___ SUPPLIED MATERIAL
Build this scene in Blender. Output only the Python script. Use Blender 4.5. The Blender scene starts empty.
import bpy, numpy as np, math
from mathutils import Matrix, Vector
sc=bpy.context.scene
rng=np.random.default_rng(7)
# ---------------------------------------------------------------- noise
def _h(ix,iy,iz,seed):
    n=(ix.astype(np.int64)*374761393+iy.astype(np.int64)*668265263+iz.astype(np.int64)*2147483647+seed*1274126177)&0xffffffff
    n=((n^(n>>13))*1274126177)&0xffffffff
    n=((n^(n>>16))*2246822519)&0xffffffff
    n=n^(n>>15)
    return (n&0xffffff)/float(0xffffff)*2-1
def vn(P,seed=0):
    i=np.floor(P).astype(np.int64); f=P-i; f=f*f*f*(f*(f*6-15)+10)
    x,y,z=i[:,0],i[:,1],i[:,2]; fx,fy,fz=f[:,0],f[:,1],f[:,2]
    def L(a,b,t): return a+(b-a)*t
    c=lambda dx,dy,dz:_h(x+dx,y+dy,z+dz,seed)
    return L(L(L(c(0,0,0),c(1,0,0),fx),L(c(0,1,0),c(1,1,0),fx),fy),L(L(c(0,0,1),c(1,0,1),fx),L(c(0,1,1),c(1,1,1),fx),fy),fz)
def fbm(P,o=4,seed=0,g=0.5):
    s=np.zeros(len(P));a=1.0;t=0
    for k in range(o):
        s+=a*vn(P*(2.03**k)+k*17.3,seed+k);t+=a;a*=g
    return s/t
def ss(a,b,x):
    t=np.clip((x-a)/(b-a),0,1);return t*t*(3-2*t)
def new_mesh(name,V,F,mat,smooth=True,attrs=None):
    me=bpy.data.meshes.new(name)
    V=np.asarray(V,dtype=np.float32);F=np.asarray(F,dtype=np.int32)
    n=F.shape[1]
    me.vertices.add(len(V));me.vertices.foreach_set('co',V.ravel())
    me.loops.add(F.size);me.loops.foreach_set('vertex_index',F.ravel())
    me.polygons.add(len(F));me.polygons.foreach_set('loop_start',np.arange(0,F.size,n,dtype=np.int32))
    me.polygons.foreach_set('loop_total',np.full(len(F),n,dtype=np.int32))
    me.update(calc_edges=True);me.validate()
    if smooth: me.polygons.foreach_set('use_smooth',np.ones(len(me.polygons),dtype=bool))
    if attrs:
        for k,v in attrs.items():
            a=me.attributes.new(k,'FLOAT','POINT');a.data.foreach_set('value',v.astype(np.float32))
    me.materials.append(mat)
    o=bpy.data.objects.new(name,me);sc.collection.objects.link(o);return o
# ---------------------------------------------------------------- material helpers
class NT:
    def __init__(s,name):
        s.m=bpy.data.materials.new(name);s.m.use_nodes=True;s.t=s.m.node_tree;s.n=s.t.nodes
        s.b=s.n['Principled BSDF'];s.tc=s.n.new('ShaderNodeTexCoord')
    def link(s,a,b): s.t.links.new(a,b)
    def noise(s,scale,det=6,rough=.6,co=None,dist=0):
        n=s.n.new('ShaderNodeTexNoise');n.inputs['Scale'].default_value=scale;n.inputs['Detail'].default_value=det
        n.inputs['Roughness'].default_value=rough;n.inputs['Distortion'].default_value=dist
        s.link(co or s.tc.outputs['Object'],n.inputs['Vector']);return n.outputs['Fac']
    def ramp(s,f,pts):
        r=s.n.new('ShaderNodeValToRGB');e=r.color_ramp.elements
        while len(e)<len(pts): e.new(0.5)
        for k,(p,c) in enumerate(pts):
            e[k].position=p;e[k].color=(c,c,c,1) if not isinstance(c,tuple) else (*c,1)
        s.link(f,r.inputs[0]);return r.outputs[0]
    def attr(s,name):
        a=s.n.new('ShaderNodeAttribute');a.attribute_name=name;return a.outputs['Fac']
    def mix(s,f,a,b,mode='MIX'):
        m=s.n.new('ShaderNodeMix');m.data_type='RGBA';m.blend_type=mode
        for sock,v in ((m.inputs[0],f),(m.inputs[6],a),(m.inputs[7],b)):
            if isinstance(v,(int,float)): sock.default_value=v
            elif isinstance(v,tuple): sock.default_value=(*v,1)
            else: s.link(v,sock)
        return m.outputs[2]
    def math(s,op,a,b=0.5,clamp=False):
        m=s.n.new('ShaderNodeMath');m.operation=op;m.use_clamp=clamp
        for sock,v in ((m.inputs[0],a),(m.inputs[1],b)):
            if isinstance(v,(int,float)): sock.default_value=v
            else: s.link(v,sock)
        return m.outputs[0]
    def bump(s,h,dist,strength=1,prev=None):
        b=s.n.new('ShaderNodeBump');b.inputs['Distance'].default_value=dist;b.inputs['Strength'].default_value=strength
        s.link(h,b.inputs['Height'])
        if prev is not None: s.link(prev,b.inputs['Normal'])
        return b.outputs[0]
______
___ SUPPLIED MATERIAL
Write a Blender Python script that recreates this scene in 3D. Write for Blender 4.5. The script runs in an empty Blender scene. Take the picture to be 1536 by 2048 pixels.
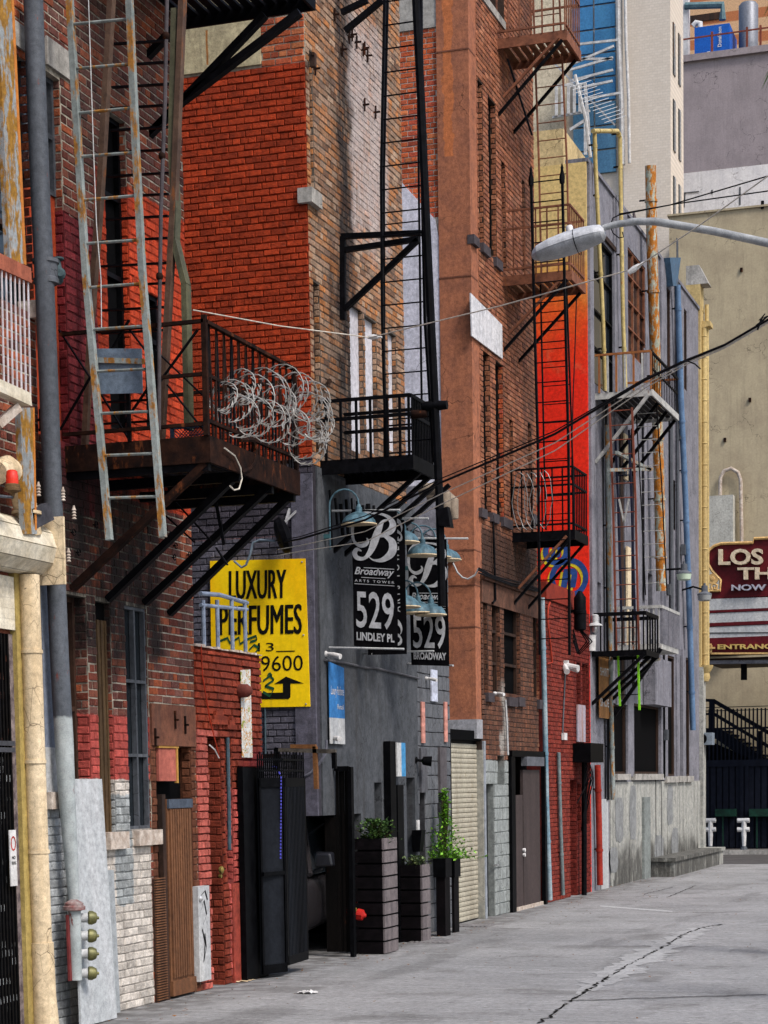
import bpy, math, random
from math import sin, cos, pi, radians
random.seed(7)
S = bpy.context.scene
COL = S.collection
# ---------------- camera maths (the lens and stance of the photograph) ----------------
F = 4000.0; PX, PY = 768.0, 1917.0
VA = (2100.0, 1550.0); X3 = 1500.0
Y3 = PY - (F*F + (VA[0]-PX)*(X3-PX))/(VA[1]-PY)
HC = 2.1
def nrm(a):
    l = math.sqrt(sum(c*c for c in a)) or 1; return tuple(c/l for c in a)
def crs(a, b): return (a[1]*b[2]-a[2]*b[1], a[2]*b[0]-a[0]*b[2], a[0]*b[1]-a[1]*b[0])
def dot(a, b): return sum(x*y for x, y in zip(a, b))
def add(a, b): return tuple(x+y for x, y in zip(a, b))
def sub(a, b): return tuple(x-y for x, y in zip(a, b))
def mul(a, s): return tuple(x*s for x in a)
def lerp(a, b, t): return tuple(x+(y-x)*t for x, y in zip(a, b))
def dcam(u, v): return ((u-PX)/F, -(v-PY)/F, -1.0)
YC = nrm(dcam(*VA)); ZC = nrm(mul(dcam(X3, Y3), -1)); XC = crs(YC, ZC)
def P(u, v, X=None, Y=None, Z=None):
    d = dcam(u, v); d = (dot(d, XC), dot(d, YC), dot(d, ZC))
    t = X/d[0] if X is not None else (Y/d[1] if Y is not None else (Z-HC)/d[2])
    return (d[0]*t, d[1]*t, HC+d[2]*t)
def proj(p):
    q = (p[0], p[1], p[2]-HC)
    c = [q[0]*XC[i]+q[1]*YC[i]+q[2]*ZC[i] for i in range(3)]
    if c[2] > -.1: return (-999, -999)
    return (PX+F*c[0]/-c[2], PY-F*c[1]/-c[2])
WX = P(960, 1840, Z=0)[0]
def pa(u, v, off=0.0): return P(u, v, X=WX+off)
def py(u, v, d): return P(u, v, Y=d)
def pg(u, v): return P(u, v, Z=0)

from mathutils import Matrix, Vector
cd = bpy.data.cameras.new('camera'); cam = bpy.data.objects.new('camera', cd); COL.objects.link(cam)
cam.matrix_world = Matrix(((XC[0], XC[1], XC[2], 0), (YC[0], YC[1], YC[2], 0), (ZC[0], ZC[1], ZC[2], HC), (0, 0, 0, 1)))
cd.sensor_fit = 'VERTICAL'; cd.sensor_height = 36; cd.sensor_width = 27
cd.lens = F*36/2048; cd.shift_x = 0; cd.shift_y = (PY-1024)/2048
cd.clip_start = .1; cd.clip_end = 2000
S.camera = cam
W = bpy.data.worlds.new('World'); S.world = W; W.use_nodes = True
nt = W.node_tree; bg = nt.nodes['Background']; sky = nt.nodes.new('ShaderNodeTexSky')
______
-- GOAL --
Pull out the lines above in which the word "empty" appears.

-- RESULT OF THE TASK --
Build this scene in Blender. Output only the Python script. Use Blender 4.5. The Blender scene starts empty.
Write a Blender Python script that recreates this scene in 3D. Write for Blender 4.5. The script runs in an empty Blender scene. Take the picture to be 1536 by 2048 pixels.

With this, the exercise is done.